Salah satu dampak paling serius dari kebijakan Trump, menurutnya, adalah berkurangnya kemampuan Amerika untuk menarik para imigran berbakat, yang selama ini menjadi motor utama inovasi dan pertumbuhan. Ia juga merusak reputasi AS sebagai negara yang menjunjung tinggi supremasi hukum, dan melemahkan daya tarik negeri itu terhadap simpanan global, yang selama ini memungkinkan rakyat Amerika hidup di atas kemampuannya sendiri.
Di saat Trump sibuk dengan manuver jangka pendek dan pembalasan politik, China justru menyusun rencana strategis jangka panjang. Beijing mengucurkan investasi besar dalam proyek-proyek masa depan seperti energi bersih, baterai, mobil listrik dan otonom, robotika, material baru, peralatan otomatis, drone, komputasi kuantum, hingga kecerdasan buatan—semua untuk memastikan dominasinya atas industri abad ke-21, baik secara lokal maupun global.

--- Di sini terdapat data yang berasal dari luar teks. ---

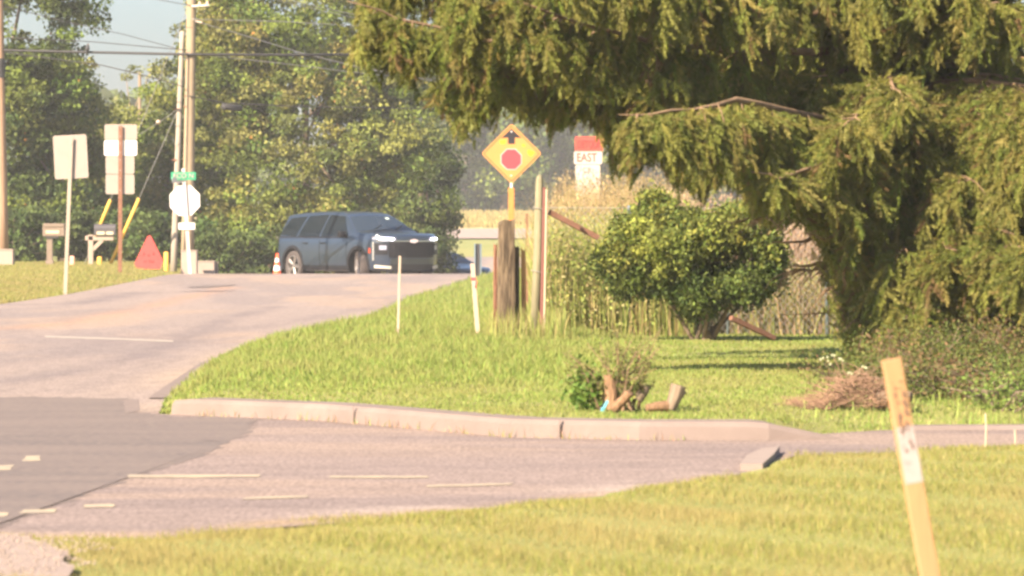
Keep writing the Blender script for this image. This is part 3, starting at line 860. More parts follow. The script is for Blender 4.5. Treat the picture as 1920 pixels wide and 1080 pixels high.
def named(nm, ty):
    n_ = gn.nodes.new('GeometryNodeInputNamedAttribute'); n_.data_type = ty; n_.inputs[0].default_value = nm
    return n_.outputs[0]
er = gn.nodes.new('FunctionNodeEulerToRotation'); gn.links.new(named('rot', 'FLOAT_VECTOR'), er.inputs[0])
a_k, a_s = named('pick', 'INT'), named('scl', 'FLOAT')
for k, po in enumerate(PROT):
    oi = gn.nodes.new('GeometryNodeObjectInfo'); oi.inputs['Object'].default_value = po
    ip = gn.nodes.new('GeometryNodeInstanceOnPoints')
    cp = gn.nodes.new('FunctionNodeCompare'); cp.data_type = 'INT'; cp.operation = 'EQUAL'
    ii = [x for x in cp.inputs if x.type == 'INT']; ii[1].default_value = k
    gn.links.new(a_k, ii[0]); gn.links.new(cp.outputs[0], ip.inputs['Selection'])
    gn.links.new(gi.outputs[0], ip.inputs['Points']); gn.links.new(oi.outputs['Geometry'], ip.inputs['Instance'])
    gn.links.new(er.outputs[0], ip.inputs['Rotation']); gn.links.new(a_s, ip.inputs['Scale'])
    gn.links.new(ip.outputs[0], jn.inputs[0])
def spray_object(name, pos, ax, scale, col, root, base):
    n = len(pos)
    z = -ax
    x = np.cross(z, unit(n)); x /= np.linalg.norm(x, axis=1)[:, None] + 1e-9
    y = np.cross(z, x)
    # euler XYZ of the matrix with columns x, y, z
    sy = np.sqrt(x[:, 0] ** 2 + x[:, 1] ** 2) + 1e-9
    rot = np.stack([np.arctan2(y[:, 2], z[:, 2]), np.arctan2(-x[:, 2], sy), np.arctan2(x[:, 1], x[:, 0])], 1)
    me = bpy.data.meshes.new(name)
    me.vertices.add(n); me.vertices.foreach_set('co', (pos - np.array(base)).astype(np.float32).ravel())
    for nm, ty, key, dat in (('rot', 'FLOAT_VECTOR', 'vector', rot), ('scl', 'FLOAT', 'value', scale), ('pick', 'INT', 'value', rng.integers(0, len(PROT), n))):
        at_ = me.attributes.new(nm, ty, 'POINT'); at_.data.foreach_set(key, np.ascontiguousarray(dat, np.int32 if ty == 'INT' else np.float32).ravel())
    c4 = np.ones((n, 4), np.float32); c4[:, :3] = col
    me.attributes.new('Col', 'FLOAT_COLOR', 'POINT').data.foreach_set('color', c4.ravel())
    me.materials.append(M['needle'])
    o = bpy.data.objects.new(name, me); C.objects.link(o); o.parent = root; o['kind'] = 'stuff'
    md = o.modifiers.new('spray', 'NODES'); md.node_group = gn
    return o

clear_x = [500, 660, 760, 850, 900, 930, 1000, 1060, 1075, 1130, 1145, 1200, 1250, 1300, 1350, 1400, 1480, 1540]
clear_y = [70, 160, 210, 275, 270, 236, 236, 268, 254, 254, 315, 325, 320, 372, 370, 390, 430, 450]
def allowed(p):
    px = 960 + p[:, 0] / p[:, 1] * F; py = HOR - (p[:, 2] - CAMZ) / p[:, 1] * F
    lim = np.interp(px, clear_x, clear_y)
    lim = np.where(px > 1490, np.interp(px, [1490, 1535, 1565, 1592, 1640], [416, 430, 500, 650, 900]), lim)
    jit = rng.normal(0, 9, len(p)) + 22 * np.sin(px * .045) + 14 * np.sin(px * .13) * (px > 1150)
    return (py < lim + jit) & (px > 655 + np.clip((py - 60) * .9, -25, 200) * 0)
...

Namun Friedman tak sepenuhnya membela China. Ia menegaskan bahwa Beijing juga menghadapi tantangan besar dan perlu menyeimbangkan kembali ekonominya. Bahkan, menurutnya, Trump memang punya alasan untuk menekan China. Tetapi pertanyaan besar yang ia ajukan adalah: Apa yang akan dilakukan China dengan surplus ekonominya? Apakah akan digunakan untuk membangun militer yang lebih mengancam? Atau untuk membangun jalan raya dan jalur kereta cepat ke kota-kota yang tak membutuhkannya? Atau justru untuk meningkatkan konsumsi domestik dan kualitas layanan publik?
Menutup kolomnya, Friedman menulis dengan nada tajam bahwa “perilaku Trump merusak supremasi hukum, menjauhkan para sekutu, menguras kekuatan lunak Amerika, dan mengancam kepemimpinan ekonomi serta global negara ini.”
Jika Trump tak segera menghentikan pola kepemimpinannya yang ia sebut “gaya negara nakal”, maka ia akan menghancurkan segala sesuatu yang pernah menjadikan Amerika kuat, dihormati, dan makmur.
Friedman menutup dengan pengakuan yang mencemaskan: “Tak pernah seumur hidup saya merasa sekhawatir ini terhadap masa depan Amerika seperti hari ini.”